Song of the Earth has moments of softness and even optimism. The song “Blue of Dreaming”, a lullaby David Longstreth wrote for his newborn daughter, is tender. Likewise, “At Home” is playful and vivid, its language rooted in food and growth. The references to “beans”, “maize”, and “squash” evoke the Three Sisters planting tradition. A method derived from Native agriculture that emphasizes intercropping or symbiotic crop support. Longstreth uses the tradition as a subtle but profound call for coexistence and mutual care. Here, Song of the Earth positions vulnerability as a depleted resource.
Throughout the album, Longstreth uses color as a symbol. In “Blue of Dreaming”, the repeated line “that’s the blue of dreaming” turns the color into a symbol of hope and imagination. Here, dreaming is not an escape; it’s a space to envision a flourishing world, a world our current reality denies. It’s this disconnect between our dreaming and awakening states that influences our anxiety.
In “Circled in Purple”, the color signals disaster. “The map circled in purple / The map encircled in purple light. It evokes imagery of weather maps that use purple circles to indicate higher precipitation levels, leading to flooding. Later, David Longstreth uses purple to illustrate emotional confusion: “It feels so right to be here at the end of the supply chain / It feels wrong / Makes me feel alone / I want to cry.” The lyrics capture the contradiction of comfort amid collapse, provoking listeners to ask, “why aren’t we reordering our lives same day?”
In response, the record explores how we are trying to regain our balance. Tracks like “Bank On” and “Gimme Bread” reflect the influence of post-industrial pop and noise, genres that offered societal critique through dissonant sound. “Bank On” merges aggressive brass and rhythmic dissonance with lyrics disavowing extractive capitalism. While the imagery in “Gimme Bread” is stark. Lines like “Everyone is gasoline / Gimme bread“ fuse excess consumerism with unmet needs. The repetition of “We want bread…Gimme bread“ echoes the resistance movements decrying scarcity and hunger.

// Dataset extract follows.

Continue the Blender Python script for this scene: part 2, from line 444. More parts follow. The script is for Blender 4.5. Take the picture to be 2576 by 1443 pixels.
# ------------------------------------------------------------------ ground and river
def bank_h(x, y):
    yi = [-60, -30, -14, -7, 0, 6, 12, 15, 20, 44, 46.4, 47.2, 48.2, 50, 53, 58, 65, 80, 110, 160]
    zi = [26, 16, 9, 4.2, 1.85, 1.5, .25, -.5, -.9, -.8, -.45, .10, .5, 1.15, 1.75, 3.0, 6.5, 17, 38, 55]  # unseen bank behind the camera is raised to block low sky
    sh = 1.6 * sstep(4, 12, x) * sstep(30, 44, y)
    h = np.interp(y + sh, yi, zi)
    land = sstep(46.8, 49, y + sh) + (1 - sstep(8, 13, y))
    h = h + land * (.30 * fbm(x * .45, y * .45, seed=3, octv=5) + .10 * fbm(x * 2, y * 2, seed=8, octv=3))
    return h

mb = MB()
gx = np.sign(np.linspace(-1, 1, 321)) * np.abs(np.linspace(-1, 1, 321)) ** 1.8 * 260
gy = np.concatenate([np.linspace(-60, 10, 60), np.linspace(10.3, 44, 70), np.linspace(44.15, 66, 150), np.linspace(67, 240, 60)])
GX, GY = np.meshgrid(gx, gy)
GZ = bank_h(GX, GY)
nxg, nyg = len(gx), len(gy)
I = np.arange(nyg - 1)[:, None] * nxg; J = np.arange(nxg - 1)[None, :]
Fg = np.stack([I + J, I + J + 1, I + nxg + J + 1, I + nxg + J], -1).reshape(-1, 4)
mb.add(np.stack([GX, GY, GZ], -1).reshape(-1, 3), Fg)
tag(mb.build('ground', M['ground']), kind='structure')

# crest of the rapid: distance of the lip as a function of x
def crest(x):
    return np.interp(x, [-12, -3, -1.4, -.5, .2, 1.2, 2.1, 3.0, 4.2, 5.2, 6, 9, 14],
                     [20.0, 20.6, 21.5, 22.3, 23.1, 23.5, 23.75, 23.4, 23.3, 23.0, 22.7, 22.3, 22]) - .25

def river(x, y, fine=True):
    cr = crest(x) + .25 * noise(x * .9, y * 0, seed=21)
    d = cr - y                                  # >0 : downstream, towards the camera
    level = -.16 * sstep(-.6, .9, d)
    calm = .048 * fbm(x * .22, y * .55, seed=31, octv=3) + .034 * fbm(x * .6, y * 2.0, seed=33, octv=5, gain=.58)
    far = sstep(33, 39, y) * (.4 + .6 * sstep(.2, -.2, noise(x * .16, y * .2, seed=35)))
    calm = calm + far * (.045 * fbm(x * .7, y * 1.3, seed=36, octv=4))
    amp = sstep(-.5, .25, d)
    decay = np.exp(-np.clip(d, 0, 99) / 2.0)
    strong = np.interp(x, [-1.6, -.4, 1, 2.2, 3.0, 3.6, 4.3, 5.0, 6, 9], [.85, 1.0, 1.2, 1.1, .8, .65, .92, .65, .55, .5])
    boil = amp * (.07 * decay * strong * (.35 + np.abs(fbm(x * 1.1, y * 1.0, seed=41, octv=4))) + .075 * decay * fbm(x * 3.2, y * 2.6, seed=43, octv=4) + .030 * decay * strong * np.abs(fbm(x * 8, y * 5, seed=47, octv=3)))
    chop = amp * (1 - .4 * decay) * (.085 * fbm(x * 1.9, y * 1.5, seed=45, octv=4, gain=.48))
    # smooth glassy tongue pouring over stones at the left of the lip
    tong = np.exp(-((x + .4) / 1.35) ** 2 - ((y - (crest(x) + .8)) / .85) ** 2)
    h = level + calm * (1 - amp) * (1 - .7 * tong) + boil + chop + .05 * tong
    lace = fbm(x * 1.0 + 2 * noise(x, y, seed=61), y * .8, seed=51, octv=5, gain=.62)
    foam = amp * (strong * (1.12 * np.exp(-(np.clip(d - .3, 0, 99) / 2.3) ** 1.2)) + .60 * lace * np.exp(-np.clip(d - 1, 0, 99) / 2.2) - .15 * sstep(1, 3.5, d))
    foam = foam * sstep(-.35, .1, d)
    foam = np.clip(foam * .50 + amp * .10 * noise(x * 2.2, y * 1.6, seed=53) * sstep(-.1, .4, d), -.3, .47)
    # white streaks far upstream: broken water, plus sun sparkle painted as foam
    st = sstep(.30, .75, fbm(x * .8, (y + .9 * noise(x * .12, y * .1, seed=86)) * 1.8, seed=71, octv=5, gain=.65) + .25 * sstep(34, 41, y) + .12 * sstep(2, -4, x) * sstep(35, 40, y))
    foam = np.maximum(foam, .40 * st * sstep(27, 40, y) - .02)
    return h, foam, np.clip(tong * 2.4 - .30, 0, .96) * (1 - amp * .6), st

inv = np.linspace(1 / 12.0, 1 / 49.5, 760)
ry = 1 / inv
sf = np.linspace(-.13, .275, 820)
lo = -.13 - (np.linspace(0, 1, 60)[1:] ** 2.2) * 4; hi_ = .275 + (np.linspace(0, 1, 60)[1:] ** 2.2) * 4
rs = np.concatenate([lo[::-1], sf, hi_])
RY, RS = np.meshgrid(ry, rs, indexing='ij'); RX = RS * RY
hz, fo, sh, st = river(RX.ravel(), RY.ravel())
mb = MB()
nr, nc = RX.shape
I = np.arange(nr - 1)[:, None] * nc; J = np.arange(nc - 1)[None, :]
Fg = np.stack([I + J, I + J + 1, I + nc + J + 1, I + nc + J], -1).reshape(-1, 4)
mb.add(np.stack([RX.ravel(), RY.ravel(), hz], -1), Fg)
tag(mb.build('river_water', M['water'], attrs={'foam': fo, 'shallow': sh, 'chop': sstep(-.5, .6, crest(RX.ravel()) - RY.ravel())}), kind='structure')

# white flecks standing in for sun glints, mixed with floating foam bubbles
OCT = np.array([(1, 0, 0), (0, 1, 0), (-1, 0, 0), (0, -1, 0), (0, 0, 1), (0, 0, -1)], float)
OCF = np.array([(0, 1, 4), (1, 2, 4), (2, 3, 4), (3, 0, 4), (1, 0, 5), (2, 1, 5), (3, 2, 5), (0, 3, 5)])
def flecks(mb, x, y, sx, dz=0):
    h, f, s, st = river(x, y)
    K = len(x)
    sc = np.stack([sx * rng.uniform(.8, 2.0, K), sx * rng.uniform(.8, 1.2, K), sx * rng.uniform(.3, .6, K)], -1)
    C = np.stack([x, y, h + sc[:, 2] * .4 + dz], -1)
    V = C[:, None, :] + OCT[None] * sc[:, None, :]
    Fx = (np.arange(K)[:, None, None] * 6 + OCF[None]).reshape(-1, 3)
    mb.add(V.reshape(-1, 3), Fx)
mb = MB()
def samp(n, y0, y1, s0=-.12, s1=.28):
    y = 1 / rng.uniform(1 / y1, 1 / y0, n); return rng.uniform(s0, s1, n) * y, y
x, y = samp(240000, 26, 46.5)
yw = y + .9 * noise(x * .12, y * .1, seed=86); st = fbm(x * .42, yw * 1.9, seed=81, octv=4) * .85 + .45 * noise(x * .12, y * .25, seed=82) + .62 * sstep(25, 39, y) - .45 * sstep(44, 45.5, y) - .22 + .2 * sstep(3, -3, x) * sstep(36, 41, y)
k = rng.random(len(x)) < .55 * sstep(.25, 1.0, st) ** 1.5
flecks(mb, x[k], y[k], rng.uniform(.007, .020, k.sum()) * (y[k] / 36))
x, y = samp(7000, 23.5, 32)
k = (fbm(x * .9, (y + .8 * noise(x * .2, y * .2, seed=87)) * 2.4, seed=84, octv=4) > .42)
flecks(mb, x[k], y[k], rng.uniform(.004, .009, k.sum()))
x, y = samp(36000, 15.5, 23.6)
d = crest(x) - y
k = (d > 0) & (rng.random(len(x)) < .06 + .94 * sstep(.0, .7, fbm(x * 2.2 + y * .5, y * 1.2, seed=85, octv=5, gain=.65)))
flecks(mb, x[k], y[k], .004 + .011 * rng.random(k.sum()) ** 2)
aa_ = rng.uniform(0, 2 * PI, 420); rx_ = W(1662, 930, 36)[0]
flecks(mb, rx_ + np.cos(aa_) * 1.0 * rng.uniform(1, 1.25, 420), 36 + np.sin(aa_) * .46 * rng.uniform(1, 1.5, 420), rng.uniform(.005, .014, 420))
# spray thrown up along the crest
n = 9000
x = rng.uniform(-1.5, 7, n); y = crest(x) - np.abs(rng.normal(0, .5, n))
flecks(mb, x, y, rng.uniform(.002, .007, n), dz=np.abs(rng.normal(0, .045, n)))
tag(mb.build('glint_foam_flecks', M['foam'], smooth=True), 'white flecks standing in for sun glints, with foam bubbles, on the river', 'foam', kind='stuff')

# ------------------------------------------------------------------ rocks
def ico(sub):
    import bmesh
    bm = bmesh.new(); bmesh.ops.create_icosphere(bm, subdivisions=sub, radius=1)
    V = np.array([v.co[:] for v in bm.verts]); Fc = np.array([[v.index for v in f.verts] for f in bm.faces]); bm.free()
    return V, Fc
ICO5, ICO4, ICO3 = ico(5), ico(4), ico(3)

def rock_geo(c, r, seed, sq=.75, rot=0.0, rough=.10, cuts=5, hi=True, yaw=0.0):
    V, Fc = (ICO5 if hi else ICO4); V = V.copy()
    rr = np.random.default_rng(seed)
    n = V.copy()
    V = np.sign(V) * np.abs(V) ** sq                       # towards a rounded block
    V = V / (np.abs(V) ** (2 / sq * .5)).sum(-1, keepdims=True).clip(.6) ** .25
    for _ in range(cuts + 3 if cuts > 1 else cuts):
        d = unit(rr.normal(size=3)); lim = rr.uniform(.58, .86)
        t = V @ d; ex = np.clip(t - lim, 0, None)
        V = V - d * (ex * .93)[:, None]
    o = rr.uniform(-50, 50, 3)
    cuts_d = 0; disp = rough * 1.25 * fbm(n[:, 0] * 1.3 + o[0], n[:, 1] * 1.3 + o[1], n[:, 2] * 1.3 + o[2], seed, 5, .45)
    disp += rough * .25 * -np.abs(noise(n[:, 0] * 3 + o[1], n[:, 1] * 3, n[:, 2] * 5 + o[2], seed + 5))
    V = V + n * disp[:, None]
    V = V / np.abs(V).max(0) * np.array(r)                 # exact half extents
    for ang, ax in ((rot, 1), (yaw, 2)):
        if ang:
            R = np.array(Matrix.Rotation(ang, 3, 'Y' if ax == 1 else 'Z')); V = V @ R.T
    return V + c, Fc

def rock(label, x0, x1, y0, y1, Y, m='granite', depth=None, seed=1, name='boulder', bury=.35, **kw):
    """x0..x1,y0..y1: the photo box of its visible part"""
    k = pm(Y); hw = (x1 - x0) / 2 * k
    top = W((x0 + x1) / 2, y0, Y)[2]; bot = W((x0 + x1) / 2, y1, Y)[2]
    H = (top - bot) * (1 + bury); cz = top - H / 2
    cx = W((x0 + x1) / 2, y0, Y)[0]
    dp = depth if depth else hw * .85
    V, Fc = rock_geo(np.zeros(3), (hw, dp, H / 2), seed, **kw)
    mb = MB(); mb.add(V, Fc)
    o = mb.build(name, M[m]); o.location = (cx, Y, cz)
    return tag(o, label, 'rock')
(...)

Song of the Earth is not a conventional album in the current single-dominant streaming era. There are no sing-along choruses or catchy hooks, and the total runtime requires commitment. Yet, it is an engaging musical experience as each re-listen reveals its innovation, creativity, and nuanced moments of resistance. Song of the Earth is daring and sincere; it is an artistic statement enshrining David Longstreth’s musical versatility.